Why Apple backed down and what it says about its AI strategy
Apple $AAPL has spent the last two years trying to build its own models and AI infrastructure with an emphasis on privacy and on-device computing. However, this approach has run into limits. Developing generative AI is extremely capital and computation intensive, and Apple, unlike Google $GOOGL or Microsoft $MSFT, does not have a large-scale cloud AI infrastructure trained on open data.
The delay of the new version of Siri was the first visible sign of a problem. While Apple has a huge amount of user data, it lacked a robust generative layer capable of competing with what Google's models offer today. The deal with Alphabet is therefore a pragmatic solution: Apple retains control over the interface, integration and privacy, while the "brainpower" is supplied by the partner.
Importantly, Apple emphasizes running AI either directly on devices or through its Private Cloud Compute system. This means that Google supplies the models and technology, not access to user data. Apple is thus protecting its core privacy narrative - while acquiring technology it didn't get to develop itself in time.
What Google gets out of the deal: more than just a billion a year
For Alphabet, this deal is a strategic win. With this move, Google becomes the "invisible infrastructure" of one of the largest ecosystems in the world. While Google won't be directly presenting itself to end users of iPhones, its models will be at the core of the new Siri and other AI features.
From an investment perspective, the key is that this is a repeatable, high-margin revenue stream that also increases Google's relevance in the AI race. In doing so, Alphabet is sending a clear signal to the market: its AI is not just a research project, but a commercially viable technology that even the most demanding partners are choosing.
Moreover, it is a reputational effect. If Apple - a company known for its extremely rigorous evaluation of third-party technologies - labels Google's AI as the "most capable foundation", it strengthens Alphabet's position against Microsoft and other players in enterprise AI.
Impact on Siri, iPhone and the entire ecosystem
In the short term, the goal is to improve Siri, which has long lagged behind competitors. A new version, planned for later this year, is expected to offer more advanced conversational capabilities, better context understanding and broader integration across apps.
But the long-term isn't just about the voice assistant. AI is set to become the system layer of iOS, impacting app experience, search, productivity and personalisation. This is where Apple, with Google's help, can quickly catch up to the competition - without having to build an entire stack from scratch.
The investment equation: who's the winner?

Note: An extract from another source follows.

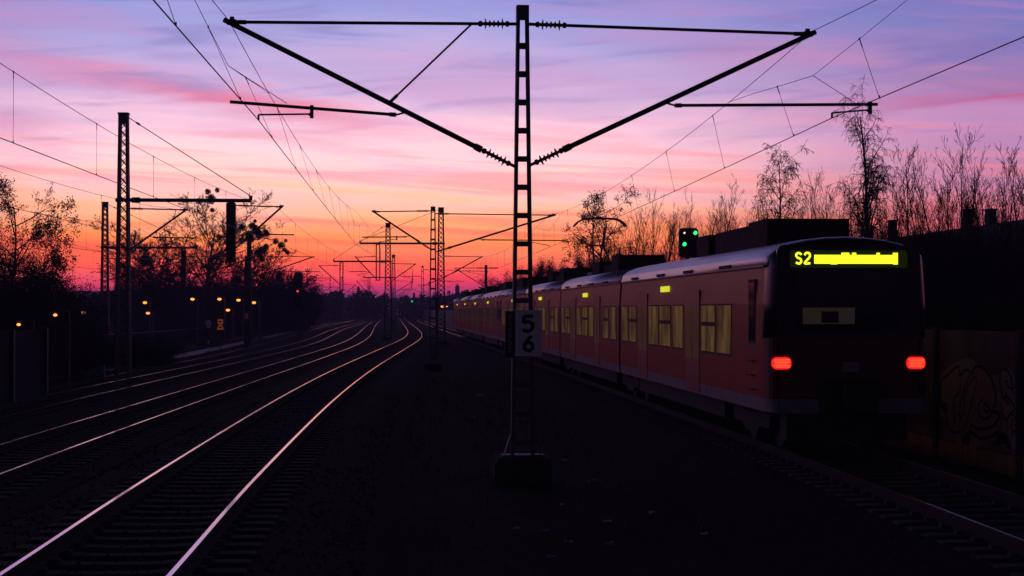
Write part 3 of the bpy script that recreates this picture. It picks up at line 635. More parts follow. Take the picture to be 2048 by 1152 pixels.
# ------------------------------------------------------------------ train
XT, ZT = 7.85, ZK[0]
HW = 1.42
def side_prof(inset=0.0, drop=0.0):
    w = HW - inset
    return [(-w + .03, .59), (-w, .82), (-w, 1.5), (-w + .005, 2.45), (-w + .05, 3.10)]
def roof_prof(w, z0, z1):
    pts = []
    for i in range(13):
        a = math.pi * (1 - i / 12); pts.append((math.cos(a) * w, z0 + (z1 - z0) * (math.sin(a) ** .8)))
    return pts
ENDS = [(0, .17, .14, .0), (.03, .11, .08, 0), (.09, .062, .045, 0), (.18, .025, .02, 0), (.34, .006, .005, 0), (.6, 0, 0, 0)]
def car(name_label, Y0, length, cab_near, cab_far):
    """a carriage from Y0 (nearest the camera) forward"""
    t = thing('train_carriage', name_label, 'train carriage', (XT, Y0 + length / 2, ZT), 'carriages of the red train')
    g = .16
    st = []
    if cab_near: st += [(Y0 + d, i, dr) for d, i, dr, _ in ENDS]
    else: st += [(Y0 + g, 0, 0)]
    if cab_far: st += [(Y0 + length - d, i, dr) for d, i, dr, _ in reversed(ENDS)]
    else: st += [(Y0 + length - g, 0, 0)]
    def ring(y, i, dr):
        l = [(XT + x, y, z) for x, z in side_prof(i)]; r_ = [(XT - x, y, z) for x, z in reversed(side_prof(i))]
        top = [(XT + x, y, z) for x, z in roof_prof(HW - i - .06, 3.1, 3.6 - dr)][1:-1]
        return l + top + r_
    body = MB(); body.loft([[Vector(p) for p in ring(*s)] for s in st]); body.build('body', 'red', t, smooth=False)
    # pale band low on the sides, proud of the body
    for s in (-1, 1):
        m = MB(); m.loft([[Vector((XT + s * (HW - i + e - .03 * (z < .8)), y, z)) for e, z in ((.006, .60), (.006, .82), (-.05, .82), (-.05, .60))] for y, i, dr in st]); m.build('lower_band', 'band', t)
    # silver roof shell
    rf_ = MB(); rings = []
    for y, i, dr in st:
        o = [Vector((XT + x, y, z + .012)) for x, z in roof_prof(HW - i - .02, 3.1, 3.6 - dr)]; n_ = [Vector((XT + x * .96, y, z - .03)) for x, z in reversed(roof_prof(HW - i - .02, 3.1, 3.6 - dr))]
        rings.append(o + n_)
    if cab_near: rings = rings[3:]
    if cab_far: rings = rings[:-3]
    rf_.loft(rings); rf_.build('roof', 'roofsil', t, smooth=True)
    for s in (-1, 1):
        m = MB(); a, b = Y0 + (.25 if cab_near else g), Y0 + length - (.25 if cab_far else g); m.bb(XT + s * (HW - .03), XT + s * (HW + .004), a, b, 3.085, 3.115) if s > 0 else m.bb(XT - HW - .004, XT - HW + .03, a, b, 3.085, 3.115); m.build('gutter', 'band', t)
    if not cab_near:
        m = MB(); m.loft([[Vector((XT + x * .93, y, z - .07)) for x, z in ([(-HW, .75)] + roof_prof(HW, 3.05, 3.55) + [(HW, .75)])] for y in (Y0 - .16, Y0 + g)]); m.build('gangway', 'rubber', t)
    # side fittings: windows and doors, from the near end (fractions of a carriage)
    lay = [('w', 0.200, 0.079), ('b', 0.288, 0.084), ('d', 0.384, 0.096), ('w', 0.483, 0.075), ('b', 0.578, 0.085), ('w', 0.671, 0.085), ('d', 0.768, 0.092), ('b', 0.861, 0.065), ('w', 0.941, 0.064)]
    if cab_far: lay = [(k_, 1 - u, hw_) for k_, u, hw_ in lay]
    elif not cab_near: lay = [('w', 0.084, 0.079), ('b', 0.187, 0.071), ('d', 0.312, 0.092), ('w', 0.402, 0.073), ('b', 0.507, 0.086), ('w', 0.609, 0.082), ('d', 0.723, 0.107), ('b', 0.828, 0.083), ('w', 0.923, 0.065)]
    for s in (-1, 1):
        xo = XT + s * HW
        def sb(m, y0, y1, z0, z1, e0, e1):
            m.bb(min(xo + s * e0, xo + s * e1), max(xo + s * e0, xo + s * e1), y0, y1, z0, z1); return m
        for kd, u, hwid in lay:
            yc = Y0 + u * length; hw = hwid * length / 2 - .06
            if kd in 'wb':
                f = sb(MB(), yc - hw - .02, yc + hw + .02, 1.47, 2.46, -.03, .004).build('window', 'rubber', t)
                sb(MB(), yc - hw, yc + hw, 1.51, 2.43, -.02, .008).build('pane', 'pane', f)
                if kd == 'b': sb(MB(), yc - hw, yc + hw, 2.02, 2.10, .0, .014).build('window_bar', 'rubber', f)
            elif kd == 'd':
                d = sb(MB(), yc - hw, yc + hw, .66, 2.72, -.03, .010)
                sb(d, yc - .012, yc + .012, .68, 2.70, .0, .005)
                d = d.build('door', 'doorgrey', t)
                for e in (-1, 1): sb(MB(), yc + e * hw * .5 - hw * .36, yc + e * hw * .5 + hw * .36, 1.32, 2.42, -.02, .014).build('door_window', 'panedoor', d)
                sb(MB(), yc - hw, yc + hw, 2.72, 2.76, .0, .014).build('door_rail', 'doorgrey', d)
        # vents in the roof edge
        for u in (.2, .42, .62, .85):
            sb(MB(), Y0 + u * length - .5, Y0 + u * length + .5, 3.13, 3.19, -.06, .0).build('roof_vent', 'rubber', t)
        yd = Y0 + length * (.507 if not (cab_near or cab_far) else .58 if cab_near else .42)
        sb(MB(), yd - .56, yd + .56, 2.76, 2.89, -.02, .012).build('side_display', 'ledside', t)
        if cab_near or cab_far:
            yc = Y0 + (1.15 if cab_near else length - 1.15)
            f = sb(MB(), yc - .26, yc + .26, 1.75, 2.88, -.03, .006).build('cab_window', 'rubber', t)
            sb(MB(), yc - .22, yc + .22, 1.8, 2.82, -.02, .010).build('pane', 'screen', f)
            m = MB()
            for zz in (.95, 1.2, 1.45): m.tube((xo + s * .04, yc - .26, zz), (xo + s * .04, yc + .26, zz), .014, 6)
            m.build('grab_rail', 'rubber', t)
    # roof boxes
    def rb(y0, y1, z1, wd, mtl): MB().bb(XT - wd, XT + wd, y0, y1, 3.5, z1).build('roof_box', mtl, t)
    if cab_near: rb(Y0 + 2.7, Y0 + 4.3, 4.05, .78, 'boxgrey'); rb(Y0 + 4.4, Y0 + 7.8, 4.0, .74, 'boxgrey'); rb(Y0 + 7.9, Y0 + 8.8, 3.85, .5, 'boxdark'); rb(Y0 + 8.8, Y0 + 10.2, 4.02, .70, 'boxgrey')
    elif cab_far: rb(Y0 + 5.2, Y0 + 7.0, 4.02, .70, 'boxgrey'); rb(Y0 + 9.5, Y0 + 14.2, 4.05, .72, 'boxgrey')
    else: rb(Y0 + 5.2, Y0 + 6.8, 4.05, .72, 'boxgrey'); rb(Y0 + 7.0, Y0 + 9.6, 3.82, .6, 'boxdark'); rb(Y0 + 10.4, Y0 + 12.2, 4.0, .66, 'boxgrey')
    # running gear
    for yc in ([Y0 + 2.6] if cab_near else [Y0]) + ([Y0 + length - 2.6] if cab_far else []):
        bz = ZT
        m = MB()
        for s in (-1, 1): m.loft([[Vector((XT + s * 1.02, yc + y, z0_)), Vector((XT + s * 1.12, yc + y, z0_)), Vector((XT + s * 1.12, yc + y, z1_)), Vector((XT + s * 1.02, yc + y, z1_))] for y, z0_, z1_ in ((-1.5, bz + .38, bz + .62), (-.7, bz + .38, bz + .72), (-.5, bz + .25, bz + .60), (.5, bz + .25, bz + .60), (.7, bz + .38, bz + .72), (1.5, bz + .38, bz + .62))])
        m.bb(XT - 1.0, XT + 1.0, yc - .3, yc + .3, bz + .3, bz + .55); bg_ = m.build('bogie', 'bogie', t)
        for yy in (-1.05, 1.05):
            for s in (-1, 1): MB().lathe((XT + s * .69, yc + yy, bz + .43), (XT + s * .83, yc + yy, bz + .43), [(0, .44), (.2, .46), (.25, .42), (1, .42)], 20).build('wheel', 'bogie', bg_)
            MB().tube((XT - .69, yc + yy, bz + .43), (XT + .69, yc + yy, bz + .43), .07, 8).build('axle', 'bogie', bg_)
    m = MB(); m.bb(XT - 1.2, XT + 1.2, Y0 + (4.6 if cab_near else 2.2), Y0 + length - (4.6 if cab_far else 2.2), .22, .585)
    m.build('underfloor_box', 'bogie', t)
    for cabf, yf, dr in ((cab_near, Y0, -1), (cab_far, Y0 + length, 1)):
        if not cabf: continue
        def fb(m, x0, x1, z0, z1, e0, e1):
            a, b = yf + dr * e0, yf + dr * e1; m.bb(XT + x0, XT + x1, min(a, b), max(a, b), z0, z1); return m
        m = MB(); rings = []
        for dpt, ins, drp, _ in ENDS[:5]:
            y = yf - dr * dpt; w_ = HW - ins + .006; o = [(XT - w_, 1.86), (XT - w_ + .01, 2.45), (XT - w_ + .05, 3.10)] + [(XT + x, z + .014) for x, z in roof_prof(HW - ins - .02, 3.1, 3.6 - drp)][1:-1] + [(XT + w_ - .05, 3.10), (XT + w_ - .01, 2.45), (XT + w_, 1.86)]
            rings.append([Vector((x, y, z)) for x, z in o] + [Vector((XT + (x - XT) * .97, y, z - .04 if z > 3 else z)) for x, z in reversed(o)])
        m.loft(rings); m.build('cab_shell', 'maskblack', t, True)
        m = MB(); rings = []
        for dpt, ins, drp, _ in ENDS[:4]:
            y = yf - dr * dpt; w_ = HW - ins + .005; rings.append([Vector((XT + x, y, z)) for x, z in ((-w_, .83), (-w_, 1.857), (w_, 1.857), (w_, .83))])
        m.loft(rings); m.box((XT, yf + dr * .004, 1.345), (2.4, .012, 1.0)); m.build('cab_apron', 'darkred', t)
        # black mask of the upper front
        def rr(x0, x1, z0, z1, rad, e0, e1):
            q = []
            for cx_, cz_, a0 in ((x1 - rad, z1 - rad, 0), (x0 + rad, z1 - rad, 90), (x0 + rad, z0 + rad, 180), (x1 - rad, z0 + rad, 270)):
                for j in range(5):
                    a = R(a0 + j * 22.5); q.append((cx_ + rad * math.cos(a), cz_ + rad * math.sin(a)))
            return MB().loft([[Vector((XT + x, yf + dr * e, z)) for x, z in q] for e in (e0, e1)])
        rr(-1.243, 1.243, 1.86, 3.45, .12, -.05, .012).build('cab_mask', 'maskblack', t)
        ws = rr(-.90, .90, 1.97, 2.99, .12, -.04, .024).build('windscreen', 'screen', t)
        if dr < 0:
            fb(MB(), -.80, .10, 2.10, 2.38, .0241, .028).build('blind', 'cabglow', ws); fb(MB(), -.48, -.18, 2.12, 2.32, .029, .032).build('console', 'maskblack', ws)
        m = MB(); m.tube((XT + .1, yf + dr * .05, 2.0), (XT + .75, yf + dr * .05, 2.5), .012, 6); m.tube((XT + .1, yf, 1.95), (XT + .1, yf + dr * .06, 2.0), .03, 6); m.build('wiper', 'rubber', ws)
        dp = rr(-1.02, 1.02, 3.06, 3.36, .05, -.03, .022).build('destination_display', 'ledback', t)
        if dr < 0:
            m = MB(); zA, zB = 3.13, 3.31; y_ = yf + dr * .026
            sx = -.93
            for i, gl in enumerate(([(.9, .85), (.6, 1), (.25, .95), (.15, .75), (.4, .55), (.75, .45), (.88, .22), (.6, .0), (.1, .1)], [(.1, .8), (.3, 1), (.7, 1), (.88, .8), (.75, .55), (.1, .04), (.92, .04)])):
                ribbon(m, [(XT + sx + i * .15 + a * .12, zA + b * (zB - zA)) for a, b in gl], .036, y_ - .003 * i, 5)
            rl = random.Random(12); xx = -.60; m2 = MB(); m2.bb(XT - .60, XT + .84, yf - .0245, yf - .0221, zA + .01, zB - .035); m2.build('glow_strip', 'ledside', dp)
            while xx < .80:
                w_ = rl.uniform(.045, .085); tall = rl.random() < .35; m.bb(XT + xx, XT + xx + w_ + .012, y_ - .0035 - rl.random() * .002, y_, zA - (.012 if rl.random() < .12 else 0), (zB + .008 if tall else zB - .03)); xx += w_
            m.build('lettering', 'led', dp)
        for s in (-1, 1):
            tl = rr(min(s * 1.33, s * 1.0) , max(s * 1.33, s * 1.0), 1.33, 1.54, .085, -.25, .03).build('tail_lamp', 'tail' if dr < 0 else 'rubber', t)
            if dr < 0:
                m = MB()
                for i in range(6): fb(m, s * 1.165 - .11 - rl.uniform(0, .04), s * 1.165 + .11 + rl.uniform(0, .04), 1.365 + i * .026, 1.375 + i * .026, .031, .034)
                m.build('lamp_rib', 'tailcore', tl)
        rr(-.52, .52, .60, 1.16, .05, -.05, .022).build('coupler_cover', 'maskblack', t)
        m = MB(); m.tube((XT, yf - dr * .3, .92), (XT, yf + dr * .42, .92), .11, 10); m.box((XT, yf + dr * .42, .92), (.36, .2, .42)); m.build('coupler', 'bogie', t)
        fb(MB(), -.12, .18, 1.28, 1.45, -.03, .012).build('front_plate', 'band', t)
        for a_, b_ in ((-1.25, -.522), (.522, 1.25)): fb(MB(), a_, b_, .58, .82, -.1, .016).build('bumper_band', 'band', t)
        fb(MB(), -1.05, 1.05, .1, .56, -.6, -.12).build('rail_guard', 'bogie', t)
    return t
A = car('rearmost red carriage with the lit yellow destination display and red tail lamps', 27.8, 17.9, True, False)
B = car('second red carriage from the rear, carrying the raised pantograph', 45.7, 16.0, False, False)
Cc = dup(B, loc=B.location + Vector((0, 16.0, 0)), label='third red carriage from the rear, beside the near ladder mast')
D = car('fourth red carriage from the rear, its cab end coupled to the front half', 77.7, 17.9, False, True)
off = Vector((0, 68.3, 0)); FR = []
FR.append(dup(A, loc=A.location + off, label='fifth red carriage from the rear, first of the front half'))
FR.append(dup(B, loc=B.location + off, label='sixth red carriage from the rear, far along the train'))
FR.append(dup(B, loc=B.location + off + Vector((0, 16.0, 0)), label='seventh red carriage from the rear, next to the leading one'))
FR.append(dup(D, loc=D.location + off, label='leading red carriage at the far front of the train, roof shining pink'))
for f_ in FR:   # the front half runs with its saloon lights dimmed
    for w_ in f_.children:
        for q_ in w_.children:
            if q_.type == 'MESH' and q_.material_slots and q_.material_slots[0].material == MT['pane']: q_.material_slots[0].link = 'OBJECT'; q_.material_slots[0].material = MT['paneoff']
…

The market responded immediately. Alphabet's stock strengthened after the announcement, while Apple's reaction was initially weaker. This corresponds to the reality of the deal: for Google, it is a clear strategic plus, for Apple it is more of a necessary compromise.
In the long run, the deal is positive for both, but asymmetrically so. Alphabet gains new revenue, validation of its AI, and a stronger position in an ecosystem previously dominated by Apple. Apple, on the other hand, gains time - time to stabilize its AI strategy and gradually build up its own capabilities.
The move also shows that the AI race is not just between models, but between ecosystems and alliances. And this is where Google and Apple have formed an alliance that could fundamentally influence the next phase of AI development in consumer electronics.
For Google, this deal is a strategic win with no direct product risk.
Apple is paying(according to Bloomberg, about USD 1 billion a year)
Google gets a long-term customer with a huge volume of data
Google's AI technology becomes an industry standard, not just a consumer product
From a valuation perspective, the key point is that:
Google monetizes AI directly, not just indirectly through advertising
the risk of Apple developing its own competing model is reduced
Google's bargaining position with other partners is strengthened
This is a structurally positive signal for Alphabet investors - AI is moving from a cost item to a recurring revenue stream.